Letters from the week of December 9, 2004

Thanks for sharing the Huffs' story. I hate it when people say patronizing things, but they are truly heroes!
Lisa Lilienthal, Atlanta, Georgia

Feeling connected: I don't have children, and don't know if I ever will. But, Amy, I just wanted to tell you that I'm glad you shared with the readers your personal story. Even though I am a complete alien to the world of motherhood, you made me connect with you and with the families profiled. Thanks again for a story that made me think and feel at the same time.
Valeria Fernandez, via the Internet

Not in it alone: I have a three-and-a-half-year-old daughter, Sarah, who has Down syndrome. I just got done reading your article, which had been on my bookshelf since my sister-in-law gave it to me a week earlier. She read me bits and pieces of it, and then my husband read it, but to be honest I didn't know if I wanted to read it. I didn't know if I wanted to face the realities that you would speak of.

But I just have to say, "Thank you." I am so glad to see someone write about Down syndrome and not sugarcoat it. It is a big deal, just like you said. Yes, children with Down syndrome tend to be happy most of the time -- my Sarah sure is -- but she is also like taking care of 10 kids at once.

I am so busy with her that I feel like I haven't stopped and sat down since she was born. I constantly have people telling me, "It's okay," or, "Oh, she's doing so good." I know they don't know what to say and are just trying to make me feel better. Sometimes I want to scream and say, "Don't you see her? No, she's not. She can't do anything. No talking, barely eats on her own, just started walking, and she's three and a half. She's a baby, and I have to take care of this baby forever!"

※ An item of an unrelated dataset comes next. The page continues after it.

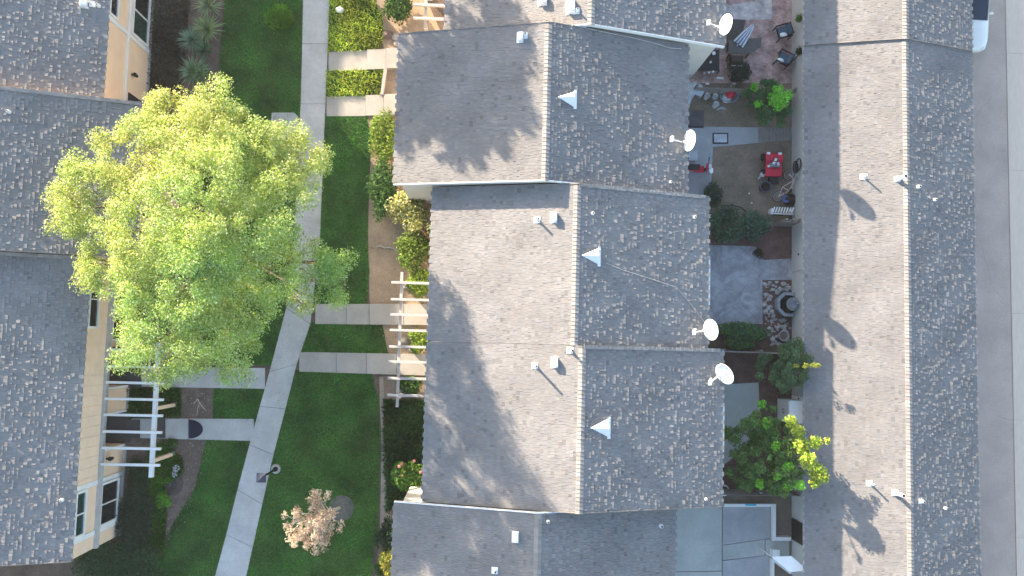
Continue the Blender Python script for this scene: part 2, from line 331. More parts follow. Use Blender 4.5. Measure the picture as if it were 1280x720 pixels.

It does make me sad to think of what future my daughter won't have because she has Down syndrome. But I'm also happy to think of how happy she'll always be and the joy she has brought to my entire family.

I like it when I read stories about other families who have children with Down, and I like it when the truth is told. It reminds me that I'm not in this alone, that my feelings are not strange. I appreciate the story about the Huff family and your decision to share your story about Sophie.
Shelly Umbanhowar, Phoenix

Not terribly nice: I just finished your article, and I laughed and cried. You see, my 17-month-old son has Down syndrome. I really don't understand, because I am not terribly nice, either, and I always thought that you had to be to have a child with Down. I, too, have avoided sugary-sweet support groups. Thanks for the great article!
Kim Ward Hart, Phoenix

Special parents: I am the parent of an adopted Down syndrome little girl named Madeline. My husband and I just finished your story, Amy, and we want to thank you for your candor. It certainly was a refreshing change of pace to hear you be so real about the experiences you share with the Huff family.

One thing I have learned: Every parent with a special-needs child is a saint in their own right. Moms especially. I love the poem by Erma Bombeck about "Special Mothers," and I hope you have seen it. I also hope that you, in spite of what your story suggests, have found support in a group of some sort.

Like you, I also originally approached Gina Johnson's group, and was "put off," too, for myriad reasons. I joined the DSNetwork, even serving as the group's president until recently, and found that it, also, was just a different time and place than I needed to be in. I am not suggesting that there aren't good groups out there, but I think you have to find the one that fits where you are right now.

Thanks for sharing your story! Thanks for looking at your Sophie so honestly, so wonderfully.
Cheryl Fisher, mother to three adopted special-needs children

An unforgettable story: Let me add my voice to the many others who have no doubt written. I have to say that I've never cried at Taco Bell until today. No fooling. I had to wipe away a few tears over my nachos. They were tears of shame at looking down at those with Down syndrome and their family members, as well as tears of joy from reading how happy those family members are.

Stephen King wrote in his book On Writing that good writing is an act of telepathy, that the writer projects what he or she is thinking into the minds of the reader. Although I understood that concept when I first read his book, I never truly experienced it. Not until this article. I've never felt so completely in tune with the author as I did with this piece.